Extracted entries
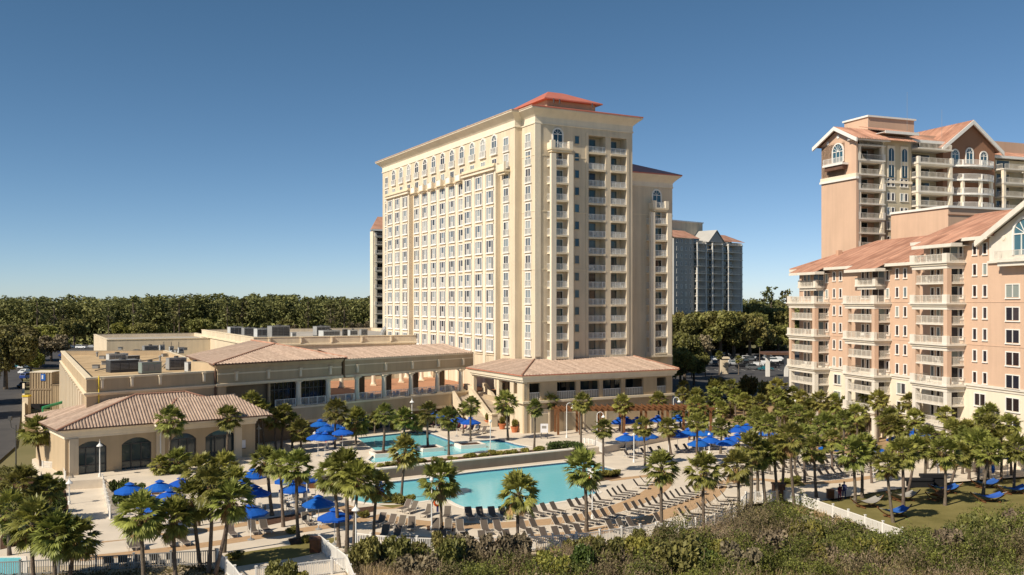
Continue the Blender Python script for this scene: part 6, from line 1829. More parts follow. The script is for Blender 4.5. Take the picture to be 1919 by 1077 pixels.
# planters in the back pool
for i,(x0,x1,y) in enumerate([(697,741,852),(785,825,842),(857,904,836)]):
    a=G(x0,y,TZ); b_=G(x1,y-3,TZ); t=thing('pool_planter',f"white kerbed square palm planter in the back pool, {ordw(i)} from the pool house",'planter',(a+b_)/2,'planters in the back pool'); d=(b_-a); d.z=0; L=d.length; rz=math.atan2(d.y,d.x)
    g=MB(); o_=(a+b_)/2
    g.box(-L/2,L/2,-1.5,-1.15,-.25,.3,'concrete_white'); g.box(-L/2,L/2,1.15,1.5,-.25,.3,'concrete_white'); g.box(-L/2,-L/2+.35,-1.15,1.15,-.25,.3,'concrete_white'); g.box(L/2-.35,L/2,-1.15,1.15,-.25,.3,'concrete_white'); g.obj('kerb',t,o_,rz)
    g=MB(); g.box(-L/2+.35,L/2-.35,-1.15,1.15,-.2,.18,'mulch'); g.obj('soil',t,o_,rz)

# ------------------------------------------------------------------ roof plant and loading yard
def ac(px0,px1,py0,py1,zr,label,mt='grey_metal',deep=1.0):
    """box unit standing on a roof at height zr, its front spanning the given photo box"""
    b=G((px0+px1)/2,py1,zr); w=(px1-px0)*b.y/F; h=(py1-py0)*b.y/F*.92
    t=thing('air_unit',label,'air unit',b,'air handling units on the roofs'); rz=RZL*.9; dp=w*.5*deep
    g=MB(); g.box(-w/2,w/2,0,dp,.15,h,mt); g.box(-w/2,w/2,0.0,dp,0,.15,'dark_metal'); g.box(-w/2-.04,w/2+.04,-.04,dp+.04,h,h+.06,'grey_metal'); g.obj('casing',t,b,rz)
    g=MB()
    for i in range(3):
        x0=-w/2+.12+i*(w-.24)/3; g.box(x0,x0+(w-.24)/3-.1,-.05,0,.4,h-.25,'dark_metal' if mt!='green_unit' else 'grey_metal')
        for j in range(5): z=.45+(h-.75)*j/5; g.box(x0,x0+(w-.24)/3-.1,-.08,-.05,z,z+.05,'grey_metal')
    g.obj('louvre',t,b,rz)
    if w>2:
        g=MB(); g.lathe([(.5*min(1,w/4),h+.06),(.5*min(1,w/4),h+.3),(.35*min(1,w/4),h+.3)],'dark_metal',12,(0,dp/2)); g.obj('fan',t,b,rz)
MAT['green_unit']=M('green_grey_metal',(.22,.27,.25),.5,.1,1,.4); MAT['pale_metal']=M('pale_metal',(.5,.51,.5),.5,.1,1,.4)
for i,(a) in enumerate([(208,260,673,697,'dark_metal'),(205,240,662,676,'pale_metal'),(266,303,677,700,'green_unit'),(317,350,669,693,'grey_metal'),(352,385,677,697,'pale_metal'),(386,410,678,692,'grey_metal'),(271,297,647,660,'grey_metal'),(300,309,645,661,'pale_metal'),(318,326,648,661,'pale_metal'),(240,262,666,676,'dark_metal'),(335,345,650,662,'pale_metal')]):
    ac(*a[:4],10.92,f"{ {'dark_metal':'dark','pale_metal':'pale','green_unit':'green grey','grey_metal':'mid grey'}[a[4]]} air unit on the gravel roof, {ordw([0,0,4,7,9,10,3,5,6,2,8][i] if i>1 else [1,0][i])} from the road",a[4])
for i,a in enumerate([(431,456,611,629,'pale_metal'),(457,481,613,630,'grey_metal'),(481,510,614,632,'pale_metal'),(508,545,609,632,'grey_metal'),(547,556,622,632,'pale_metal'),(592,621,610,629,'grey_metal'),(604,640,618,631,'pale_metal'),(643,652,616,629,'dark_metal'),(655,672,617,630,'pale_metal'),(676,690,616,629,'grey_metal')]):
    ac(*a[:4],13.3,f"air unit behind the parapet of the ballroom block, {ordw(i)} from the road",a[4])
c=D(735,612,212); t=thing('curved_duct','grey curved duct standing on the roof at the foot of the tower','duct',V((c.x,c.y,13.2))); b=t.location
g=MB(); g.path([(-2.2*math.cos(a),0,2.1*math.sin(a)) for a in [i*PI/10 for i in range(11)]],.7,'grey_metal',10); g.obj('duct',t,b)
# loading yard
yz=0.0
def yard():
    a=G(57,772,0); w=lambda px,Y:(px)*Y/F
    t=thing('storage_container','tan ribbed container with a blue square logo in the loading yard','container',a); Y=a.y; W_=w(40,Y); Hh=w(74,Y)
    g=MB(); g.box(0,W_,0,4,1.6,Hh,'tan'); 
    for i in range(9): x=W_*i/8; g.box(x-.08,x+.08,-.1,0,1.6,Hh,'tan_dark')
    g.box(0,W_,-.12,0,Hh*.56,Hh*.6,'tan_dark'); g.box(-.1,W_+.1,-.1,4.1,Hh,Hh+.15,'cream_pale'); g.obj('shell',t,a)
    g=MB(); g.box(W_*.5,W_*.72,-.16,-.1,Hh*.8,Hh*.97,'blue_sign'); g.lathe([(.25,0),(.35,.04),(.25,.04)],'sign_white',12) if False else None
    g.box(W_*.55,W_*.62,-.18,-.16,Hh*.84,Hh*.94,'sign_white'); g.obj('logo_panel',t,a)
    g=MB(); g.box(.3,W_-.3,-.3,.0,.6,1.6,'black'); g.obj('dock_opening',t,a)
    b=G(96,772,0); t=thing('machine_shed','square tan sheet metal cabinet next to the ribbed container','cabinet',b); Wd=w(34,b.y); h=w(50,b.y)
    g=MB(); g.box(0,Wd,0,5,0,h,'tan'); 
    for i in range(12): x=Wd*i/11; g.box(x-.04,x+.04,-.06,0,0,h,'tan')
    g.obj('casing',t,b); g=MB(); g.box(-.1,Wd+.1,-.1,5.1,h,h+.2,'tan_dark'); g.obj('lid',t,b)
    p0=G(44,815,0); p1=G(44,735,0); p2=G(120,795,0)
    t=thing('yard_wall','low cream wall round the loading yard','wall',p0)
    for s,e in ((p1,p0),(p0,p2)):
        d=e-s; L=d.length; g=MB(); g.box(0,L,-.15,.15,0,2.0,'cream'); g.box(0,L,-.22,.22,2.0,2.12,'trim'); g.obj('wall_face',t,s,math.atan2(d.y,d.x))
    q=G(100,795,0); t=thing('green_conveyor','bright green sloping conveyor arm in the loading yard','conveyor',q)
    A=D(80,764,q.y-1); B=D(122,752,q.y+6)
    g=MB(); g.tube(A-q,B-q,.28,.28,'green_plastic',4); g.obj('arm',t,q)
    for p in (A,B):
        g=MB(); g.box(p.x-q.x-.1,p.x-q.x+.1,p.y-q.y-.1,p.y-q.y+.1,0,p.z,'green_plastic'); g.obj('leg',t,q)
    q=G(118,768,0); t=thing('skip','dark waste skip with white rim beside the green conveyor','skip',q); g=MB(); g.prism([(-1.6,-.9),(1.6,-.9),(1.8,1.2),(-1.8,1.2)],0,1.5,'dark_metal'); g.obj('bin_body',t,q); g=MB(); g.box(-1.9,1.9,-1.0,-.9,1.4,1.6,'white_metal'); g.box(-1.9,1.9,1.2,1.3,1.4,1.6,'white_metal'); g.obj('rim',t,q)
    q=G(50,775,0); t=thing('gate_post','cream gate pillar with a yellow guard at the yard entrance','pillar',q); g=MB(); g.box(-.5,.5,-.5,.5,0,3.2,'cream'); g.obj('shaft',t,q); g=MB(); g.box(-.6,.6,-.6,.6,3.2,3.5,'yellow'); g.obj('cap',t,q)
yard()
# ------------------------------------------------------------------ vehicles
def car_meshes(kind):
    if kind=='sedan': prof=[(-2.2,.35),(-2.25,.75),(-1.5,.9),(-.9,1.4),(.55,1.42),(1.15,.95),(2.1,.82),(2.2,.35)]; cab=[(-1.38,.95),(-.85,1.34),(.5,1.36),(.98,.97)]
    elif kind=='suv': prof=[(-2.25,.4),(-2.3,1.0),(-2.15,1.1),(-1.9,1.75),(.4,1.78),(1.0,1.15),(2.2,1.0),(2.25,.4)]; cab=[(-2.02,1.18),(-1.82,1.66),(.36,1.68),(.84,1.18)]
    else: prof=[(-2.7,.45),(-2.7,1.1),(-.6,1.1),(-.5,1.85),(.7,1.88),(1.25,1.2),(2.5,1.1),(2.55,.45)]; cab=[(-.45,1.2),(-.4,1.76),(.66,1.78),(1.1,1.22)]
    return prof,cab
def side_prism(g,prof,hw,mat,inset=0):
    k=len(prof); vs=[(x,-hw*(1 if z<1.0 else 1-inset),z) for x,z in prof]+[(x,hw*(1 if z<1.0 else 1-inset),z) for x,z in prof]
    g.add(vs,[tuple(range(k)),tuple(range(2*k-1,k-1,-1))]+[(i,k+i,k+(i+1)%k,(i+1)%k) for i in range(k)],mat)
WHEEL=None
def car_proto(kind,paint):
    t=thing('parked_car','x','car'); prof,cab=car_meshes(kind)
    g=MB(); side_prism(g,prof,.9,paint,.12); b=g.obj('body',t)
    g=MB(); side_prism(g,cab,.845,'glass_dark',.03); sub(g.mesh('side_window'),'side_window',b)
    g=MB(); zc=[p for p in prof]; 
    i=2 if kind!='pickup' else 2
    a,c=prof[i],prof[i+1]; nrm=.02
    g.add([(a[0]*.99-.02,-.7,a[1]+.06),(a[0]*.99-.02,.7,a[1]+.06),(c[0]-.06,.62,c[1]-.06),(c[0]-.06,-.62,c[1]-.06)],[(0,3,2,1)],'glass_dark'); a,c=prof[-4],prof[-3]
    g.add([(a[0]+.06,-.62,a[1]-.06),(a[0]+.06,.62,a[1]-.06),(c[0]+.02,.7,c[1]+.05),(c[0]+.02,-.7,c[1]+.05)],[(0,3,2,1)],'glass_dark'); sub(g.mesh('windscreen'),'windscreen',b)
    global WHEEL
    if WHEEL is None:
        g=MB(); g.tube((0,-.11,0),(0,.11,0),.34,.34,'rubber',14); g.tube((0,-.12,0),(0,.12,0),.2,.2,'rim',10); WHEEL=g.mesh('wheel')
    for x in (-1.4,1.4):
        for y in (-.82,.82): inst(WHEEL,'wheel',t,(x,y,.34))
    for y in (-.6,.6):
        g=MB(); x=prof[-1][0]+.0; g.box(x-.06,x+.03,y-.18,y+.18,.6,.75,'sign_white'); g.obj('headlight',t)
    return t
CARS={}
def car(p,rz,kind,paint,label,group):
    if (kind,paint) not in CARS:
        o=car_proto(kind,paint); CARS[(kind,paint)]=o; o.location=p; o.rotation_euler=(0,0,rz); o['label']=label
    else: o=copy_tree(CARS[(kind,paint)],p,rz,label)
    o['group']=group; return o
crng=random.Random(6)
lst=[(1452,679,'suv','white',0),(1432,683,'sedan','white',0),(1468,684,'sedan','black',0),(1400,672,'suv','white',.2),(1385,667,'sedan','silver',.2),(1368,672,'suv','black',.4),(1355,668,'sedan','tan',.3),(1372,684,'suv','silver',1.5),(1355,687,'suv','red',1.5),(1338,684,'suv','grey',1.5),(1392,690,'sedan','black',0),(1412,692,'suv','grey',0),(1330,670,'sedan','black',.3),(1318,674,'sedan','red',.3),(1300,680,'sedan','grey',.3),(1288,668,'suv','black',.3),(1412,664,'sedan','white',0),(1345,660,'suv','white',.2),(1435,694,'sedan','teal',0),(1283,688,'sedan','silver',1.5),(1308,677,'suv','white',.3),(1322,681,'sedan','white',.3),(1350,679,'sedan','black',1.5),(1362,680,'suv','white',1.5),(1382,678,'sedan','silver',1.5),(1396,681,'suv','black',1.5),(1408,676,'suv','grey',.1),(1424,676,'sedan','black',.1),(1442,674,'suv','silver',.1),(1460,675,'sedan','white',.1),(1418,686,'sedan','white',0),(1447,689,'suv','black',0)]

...

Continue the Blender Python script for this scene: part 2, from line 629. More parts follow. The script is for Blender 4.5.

==

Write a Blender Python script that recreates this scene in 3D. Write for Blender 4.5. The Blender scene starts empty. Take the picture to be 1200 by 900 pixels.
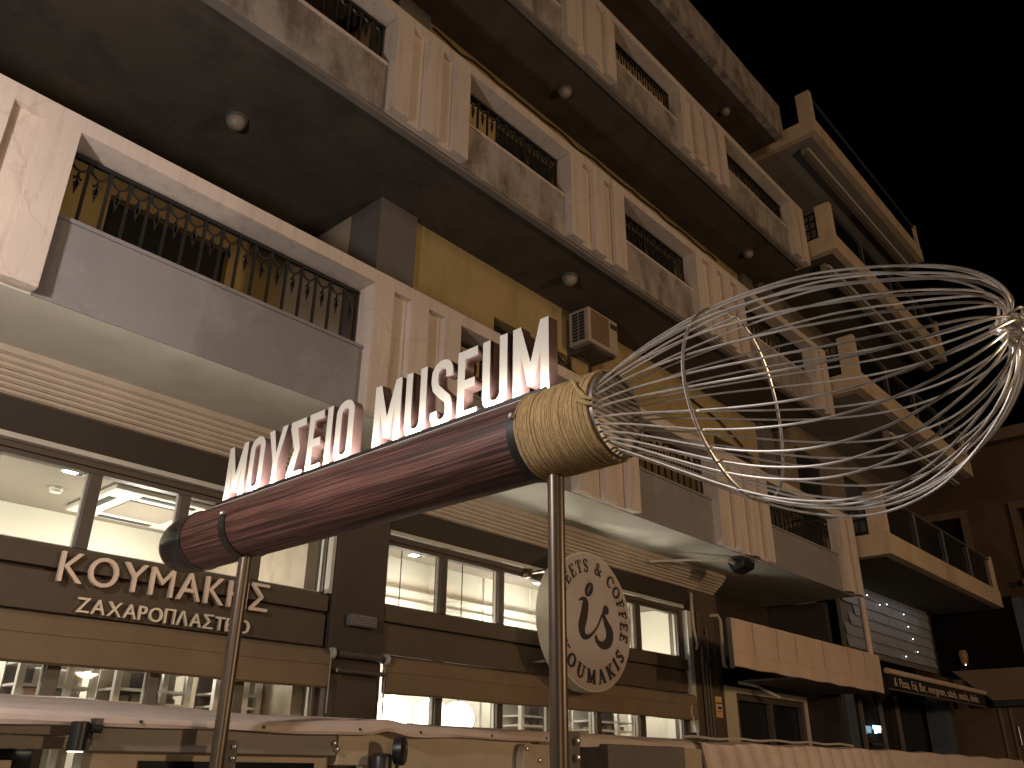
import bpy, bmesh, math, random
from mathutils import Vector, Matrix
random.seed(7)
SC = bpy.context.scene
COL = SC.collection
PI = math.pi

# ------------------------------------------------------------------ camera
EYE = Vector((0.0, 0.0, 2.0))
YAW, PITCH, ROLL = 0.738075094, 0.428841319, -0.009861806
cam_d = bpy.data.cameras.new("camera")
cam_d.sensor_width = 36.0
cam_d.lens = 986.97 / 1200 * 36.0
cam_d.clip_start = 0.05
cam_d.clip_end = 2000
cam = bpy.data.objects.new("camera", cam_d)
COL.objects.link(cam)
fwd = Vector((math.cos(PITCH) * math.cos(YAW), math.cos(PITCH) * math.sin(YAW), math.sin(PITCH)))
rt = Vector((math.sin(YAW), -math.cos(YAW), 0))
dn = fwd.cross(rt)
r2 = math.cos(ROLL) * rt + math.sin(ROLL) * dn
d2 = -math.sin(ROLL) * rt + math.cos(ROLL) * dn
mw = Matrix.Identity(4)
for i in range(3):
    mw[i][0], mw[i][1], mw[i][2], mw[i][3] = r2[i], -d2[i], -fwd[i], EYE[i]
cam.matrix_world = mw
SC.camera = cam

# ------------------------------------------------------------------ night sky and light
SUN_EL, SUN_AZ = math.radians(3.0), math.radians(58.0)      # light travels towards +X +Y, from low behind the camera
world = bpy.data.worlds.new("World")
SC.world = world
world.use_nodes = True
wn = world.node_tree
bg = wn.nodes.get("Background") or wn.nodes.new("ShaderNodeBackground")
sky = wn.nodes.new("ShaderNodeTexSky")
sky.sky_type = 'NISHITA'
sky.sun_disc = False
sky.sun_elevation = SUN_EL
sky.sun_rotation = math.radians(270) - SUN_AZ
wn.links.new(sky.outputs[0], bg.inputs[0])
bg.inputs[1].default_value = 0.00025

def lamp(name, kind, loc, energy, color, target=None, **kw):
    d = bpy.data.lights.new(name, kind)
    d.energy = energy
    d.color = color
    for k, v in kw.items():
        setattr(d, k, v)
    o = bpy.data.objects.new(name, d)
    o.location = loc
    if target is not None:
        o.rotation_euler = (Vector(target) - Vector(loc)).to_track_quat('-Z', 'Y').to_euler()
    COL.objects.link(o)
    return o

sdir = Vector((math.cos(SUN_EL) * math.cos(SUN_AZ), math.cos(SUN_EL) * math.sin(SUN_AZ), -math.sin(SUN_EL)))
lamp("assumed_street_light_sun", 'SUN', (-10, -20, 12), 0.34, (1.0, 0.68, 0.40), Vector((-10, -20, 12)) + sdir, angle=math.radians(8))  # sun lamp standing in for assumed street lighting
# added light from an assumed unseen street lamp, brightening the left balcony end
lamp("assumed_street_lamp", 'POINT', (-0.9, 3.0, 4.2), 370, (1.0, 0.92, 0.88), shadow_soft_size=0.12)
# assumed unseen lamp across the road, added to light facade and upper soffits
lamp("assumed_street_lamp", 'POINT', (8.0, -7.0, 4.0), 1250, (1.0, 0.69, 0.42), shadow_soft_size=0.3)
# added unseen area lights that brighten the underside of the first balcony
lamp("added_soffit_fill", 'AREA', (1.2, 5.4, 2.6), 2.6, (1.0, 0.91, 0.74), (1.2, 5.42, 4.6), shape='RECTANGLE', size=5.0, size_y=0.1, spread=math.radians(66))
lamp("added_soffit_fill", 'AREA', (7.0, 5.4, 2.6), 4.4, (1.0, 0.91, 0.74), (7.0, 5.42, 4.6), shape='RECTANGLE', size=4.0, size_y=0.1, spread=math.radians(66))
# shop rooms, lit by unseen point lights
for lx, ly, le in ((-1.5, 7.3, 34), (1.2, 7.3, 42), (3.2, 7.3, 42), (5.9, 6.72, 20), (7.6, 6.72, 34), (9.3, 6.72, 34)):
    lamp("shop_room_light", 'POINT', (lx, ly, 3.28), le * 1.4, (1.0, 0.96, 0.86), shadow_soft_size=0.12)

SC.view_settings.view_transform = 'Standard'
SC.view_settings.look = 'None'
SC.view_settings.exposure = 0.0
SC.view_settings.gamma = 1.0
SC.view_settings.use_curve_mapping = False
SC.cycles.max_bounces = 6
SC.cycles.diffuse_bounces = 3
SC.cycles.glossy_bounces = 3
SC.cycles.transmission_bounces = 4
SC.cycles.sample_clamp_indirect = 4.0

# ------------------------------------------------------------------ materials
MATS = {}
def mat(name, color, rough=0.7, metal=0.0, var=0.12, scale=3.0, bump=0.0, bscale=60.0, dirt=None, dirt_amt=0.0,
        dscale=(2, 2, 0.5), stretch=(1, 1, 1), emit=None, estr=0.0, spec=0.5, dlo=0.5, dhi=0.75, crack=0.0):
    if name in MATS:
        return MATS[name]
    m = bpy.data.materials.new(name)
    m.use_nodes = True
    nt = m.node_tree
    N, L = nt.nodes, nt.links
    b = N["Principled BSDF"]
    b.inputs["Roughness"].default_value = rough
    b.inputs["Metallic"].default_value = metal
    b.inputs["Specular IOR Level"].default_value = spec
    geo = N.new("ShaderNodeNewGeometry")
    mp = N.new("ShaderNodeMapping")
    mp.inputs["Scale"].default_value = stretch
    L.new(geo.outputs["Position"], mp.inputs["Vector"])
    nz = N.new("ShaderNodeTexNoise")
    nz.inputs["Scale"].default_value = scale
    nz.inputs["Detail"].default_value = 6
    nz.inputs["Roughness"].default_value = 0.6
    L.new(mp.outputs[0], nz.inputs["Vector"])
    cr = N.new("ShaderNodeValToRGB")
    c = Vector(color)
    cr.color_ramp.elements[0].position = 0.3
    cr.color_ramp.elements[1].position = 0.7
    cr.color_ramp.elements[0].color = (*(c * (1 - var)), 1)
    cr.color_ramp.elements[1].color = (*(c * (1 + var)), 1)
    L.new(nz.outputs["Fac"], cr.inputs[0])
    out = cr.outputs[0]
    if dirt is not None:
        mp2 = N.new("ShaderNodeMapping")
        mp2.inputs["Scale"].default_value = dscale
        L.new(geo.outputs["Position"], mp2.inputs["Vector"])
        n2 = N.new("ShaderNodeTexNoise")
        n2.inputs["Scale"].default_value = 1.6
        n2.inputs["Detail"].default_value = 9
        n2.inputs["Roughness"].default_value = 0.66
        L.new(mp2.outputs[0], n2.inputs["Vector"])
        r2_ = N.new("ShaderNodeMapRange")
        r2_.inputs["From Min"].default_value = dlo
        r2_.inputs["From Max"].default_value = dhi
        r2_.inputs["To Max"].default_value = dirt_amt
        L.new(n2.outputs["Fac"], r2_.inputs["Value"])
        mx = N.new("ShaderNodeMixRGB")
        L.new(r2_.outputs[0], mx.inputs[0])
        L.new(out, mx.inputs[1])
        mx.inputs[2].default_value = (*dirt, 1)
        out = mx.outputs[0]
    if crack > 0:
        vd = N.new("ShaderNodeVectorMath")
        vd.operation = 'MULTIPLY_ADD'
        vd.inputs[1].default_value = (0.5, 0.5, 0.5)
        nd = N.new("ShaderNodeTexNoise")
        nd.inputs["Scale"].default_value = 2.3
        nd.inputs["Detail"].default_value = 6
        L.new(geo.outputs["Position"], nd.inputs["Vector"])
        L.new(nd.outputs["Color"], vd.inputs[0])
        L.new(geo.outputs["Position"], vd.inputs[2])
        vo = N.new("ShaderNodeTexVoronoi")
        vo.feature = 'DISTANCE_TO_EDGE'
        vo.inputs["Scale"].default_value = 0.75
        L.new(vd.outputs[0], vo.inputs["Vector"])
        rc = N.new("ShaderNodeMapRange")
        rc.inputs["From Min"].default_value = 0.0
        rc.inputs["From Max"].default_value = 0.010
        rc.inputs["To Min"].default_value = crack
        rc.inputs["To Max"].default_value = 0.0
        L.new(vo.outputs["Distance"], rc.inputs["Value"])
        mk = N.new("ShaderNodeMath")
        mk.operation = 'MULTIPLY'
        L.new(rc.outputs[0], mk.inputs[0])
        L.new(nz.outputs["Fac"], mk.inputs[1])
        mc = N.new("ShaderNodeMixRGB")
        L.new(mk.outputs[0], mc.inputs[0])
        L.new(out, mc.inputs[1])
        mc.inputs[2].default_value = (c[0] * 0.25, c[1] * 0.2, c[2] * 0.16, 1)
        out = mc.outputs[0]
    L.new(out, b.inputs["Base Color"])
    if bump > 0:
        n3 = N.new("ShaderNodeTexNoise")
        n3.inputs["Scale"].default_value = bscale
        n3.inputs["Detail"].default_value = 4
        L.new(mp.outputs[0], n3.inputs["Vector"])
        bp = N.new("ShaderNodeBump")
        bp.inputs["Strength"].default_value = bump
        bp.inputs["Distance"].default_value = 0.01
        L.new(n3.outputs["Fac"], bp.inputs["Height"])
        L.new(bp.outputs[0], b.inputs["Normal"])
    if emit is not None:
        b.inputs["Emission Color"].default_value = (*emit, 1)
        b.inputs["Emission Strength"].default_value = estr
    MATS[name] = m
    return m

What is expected
Repeat the lines above exactly, beginning with the one containing "Write a Blender" and finishing with the one containing "PI = math.pi". No pictures belong in the copy.

Answer to the task
Write a Blender Python script that recreates this scene in 3D. Write for Blender 4.5. The Blender scene starts empty. Take the picture to be 1200 by 900 pixels.
import bpy, bmesh, math, random
from mathutils import Vector, Matrix
random.seed(7)
SC = bpy.context.scene
COL = SC.collection
PI = math.pi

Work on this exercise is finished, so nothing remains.